24 Ocak 2010 Pazar

Kış Mevsiminin Güzel Tatları


Kış çocuğuyum ben, yılın en kısa gününden bir gün sonra, günlerin uzamaya başladığı ilk gün doğmuşum. Ama oldum olası ilkbaharı severim, sonra da yazı.

Sonbahar hüzün verir bana, kış ise yavaşlatır.

Yağmuru sevmem, karanlık günleri sevmem, karın eridiği dönemde her yerin çamur olmasını hiç mi hiç sevmem. Karda ayağım kayar düşerim diye sevmem, yağmurda ıslanırım diye sevmem, havaların erken kararmasını da sevmem.

Tüm bunlara rağmen, kışın da sevdiğim bir çok güzelliği var.

Kış mevsiminin yağışsız, kuru soğuk günlerine bayılırım, soğuğun içimi kesmesine bayılırım. Kuru soğuğu severim özetle.

Sonra kestane severim, çıtır çıtır. Açık havada sıcacık salep içmeyi severim, bozayı severim.
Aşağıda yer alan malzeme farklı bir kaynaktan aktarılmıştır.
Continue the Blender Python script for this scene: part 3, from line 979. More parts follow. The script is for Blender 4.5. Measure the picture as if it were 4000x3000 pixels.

Şarap içmeyi severim, konyağın genzimi yakmasını severim, şömineyi, karın lapa lapa yağışını seyretmeyi, renk renk atkı-eldiven kombinasyonlarımı severim. Evde film izlemeyi, pazar akşamları yaptığım makarnaları, kalorifere ellerimi koymayı severim.

Yine kış bastırdı, yine camdan düzenli olarak karı izliyorum, ancak bu kez farklı hislerle ve tadlarla. Bu bahar başlangıcı hayatımda bir dönüm noktası olacak. Bu kış bitince, farklı bir bahar başlayacak.

3 yorum:

Eliza Doolittle dedi ki...

Acik havada salep ozledim simdi mis tarcin...
Farkli baharin rengarenk olsun insallah :)

Nesobaby dedi ki...

:) yazının sonu beni çok etkiledi tüylerim ürperdi niyeyse :)) umarım güzel bir başlangıç olur. Kışın güzellerini güzel anlatmışsın soğuğu sevmememe rağmen artık kaçınılmaz olandan zevk almaya çalışıyoruz. Ben de güneşli be heryerin bembeyaz kar olduğu kış günlerini seviyorum :)

Bero dedi ki...

Eliza, çok teşekkür ederim. Senin baharın da Hollanda laleleri ile rengarenk gelir umarım :)
Neso, güneşli günler şahane, soguk da olsa razıyım. Karanlık ise uzak olsun.